Un chercheur et son fandom (1) – Les fansubbers chinois

[Cet article a été publié originellement le 10 janvier 2015 sur Syndromemag.]

Pour inaugurer cette nouvelle chronique, nous allons aborder un sujet qui vous est sûrement familier, surtout si vous consommez des séries télévisées dans une langue étrangère : le fansubbing ou le sous-titrage de produits médiatiques étrangers réalisé par des internautes bénévoles. L’étude mise en valeur cette semaine provient d’un mémoire de maîtrise déposé à l’Université de Montréal en 2014.

À propos de l’auteure
L’auteure de ce mémoire, Xiao Liu, se considère comme une étudiante de langue étrangère et amateur d’Internet, mais surtout comme une grande consommatrice de dessins animés japonais et de drames télévisés américains. Elle estime écouter régulièrement des vidéos fansub en ligne depuis une dizaine d’années. Elle est également membre d’un groupe de fansub chinois-français, le Fansub Yueyue.

Au niveau académique, elle a été membre du Centre universitaire de recherche sur la science et la technologie (CIRST) et a publié un article sur l’engagement publique lors d’une recherche menée par l’Observatoire Naturaliste des Écosystèmes Méditerranéens (ONEM).

À propos du sujet
Le fansubbing remonte bien avant l’ère 2.0 d’Internet. Selon plusieurs chercheurs, cette activité a commencé au début des années 1980, lorsque les premiers clubs d’animes aux États-Unis furent créés. Cependant, ce sont l’avènement de l’ordinateur personnel et d’Internet qui ont accéléré ce mouvement.

En Chine, on considère que le fansub a connu un développement rapide durant la dernière décennie. Ce phénomène aurait permis d’ouvrir la vision des Chinois par rapport au reste du monde, par exemple en donnant accès aux séries télévisées américaines et coréennes. La série américaine Prison Break connaît d’ailleurs une grande popularité dans ce pays. De nos jours, certains groupes de fansub chinois préfèrent sous-titrer des vidéos de cours universitaires ouverts afin de ne pas bafouer les droits d’auteurs.

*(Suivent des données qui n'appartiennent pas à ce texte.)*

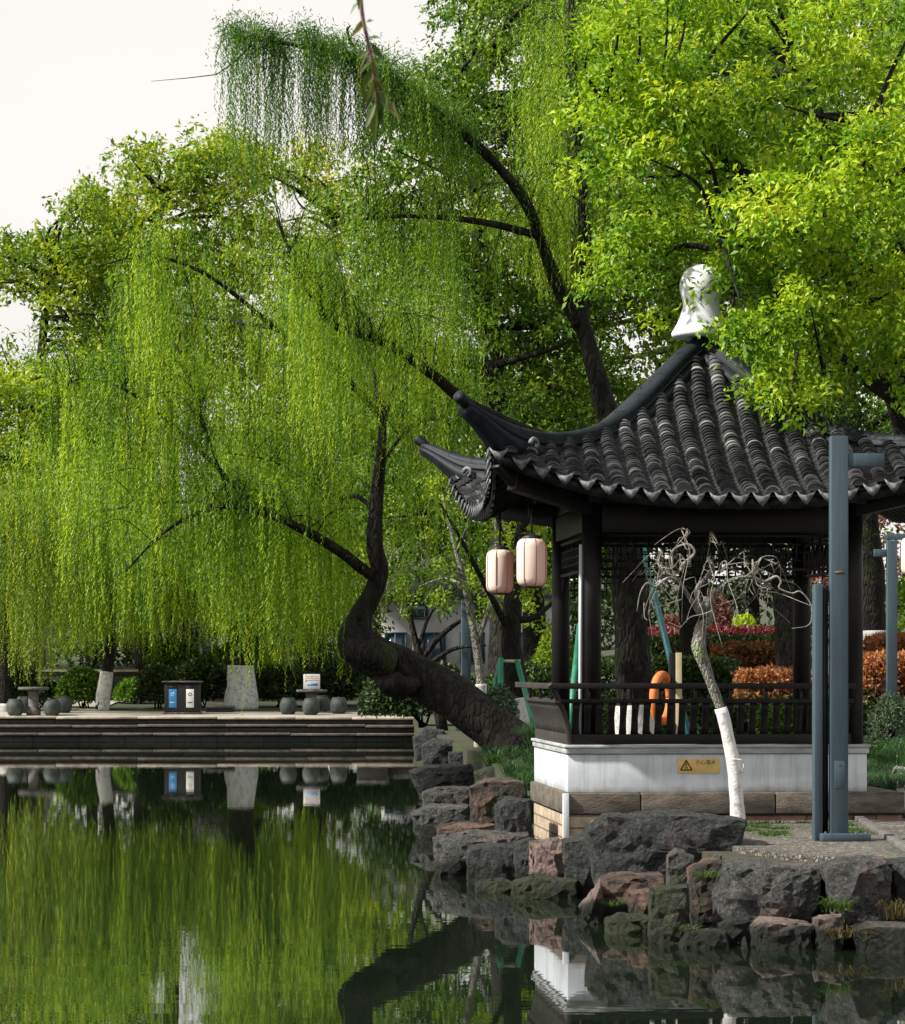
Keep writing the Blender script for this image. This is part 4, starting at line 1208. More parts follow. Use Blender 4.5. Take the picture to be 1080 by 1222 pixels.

Le groupe de fansubbers étudié par Liu est le sien, soit Fansub Yueyue, fondé le 27 octobre 2011 et spécialisé dans la fabrication de sous-titres bilingues chinois. Son fonctionnement est plutôt simple. Selon les recherches, il existe sept étapes pour sous-titrer une vidéo : le « raw », la traduction, la révision, la synchronisation, l’incrustation, l’encodage et la diffusion. Dans l’exemple illustré par Liu, son groupe de fansub a sous-titré le film Un Monstre à Paris en un mois, dans lequel chaque transcripteur-traducteur s’occupait chacun d’un segment d’une longueur d’environ 10 minutes. Les consommateurs des vidéos de Fansub Yueyue apprécient particulièrement le dynamisme de la traduction.

À propos de la recherche
Selon l’auteure, l’apprentissage d’une langue étrangère est un aspect peu étudié auprès des groupes de fansub. En se basant sur le cadre théorique des communautés de pratique ainsi que les traces électroniques des activités du Fansub Yueyue (courriels, textes de messageries instantanée, messages concernant le groupe, etc.), ses observations directes ainsi que ses entrevues avec une dizaine de membres du groupe, Liu parvient à fournir une réponse à la question suivante : « Est-ce que le fait de travailler dans un fansub influence l’apprentissage de langues des fansubbers et, si oui, comment ? »

En résumé, les membres du Fansub Yueyue estiment avoir fait des progrès dans quatre aspects de la langue : la compréhension orale, le vocabulaire, l’expression orale et écrite et la méthode d’apprentissage du français. Cependant, ils croient qu’une participation occasionnelle au sous-titrage des films aide peu : seule une pratique constante permet d’améliorer l’apprentissage d’une langue. Fait particulier : les membres de ce groupe, étant motivés par l’amélioration du français, affichent une certaine indifférence envers le contenu du film à traduire, contrairement aux groupes sous-titrant les séries télévisées américaines ou les animes japonais.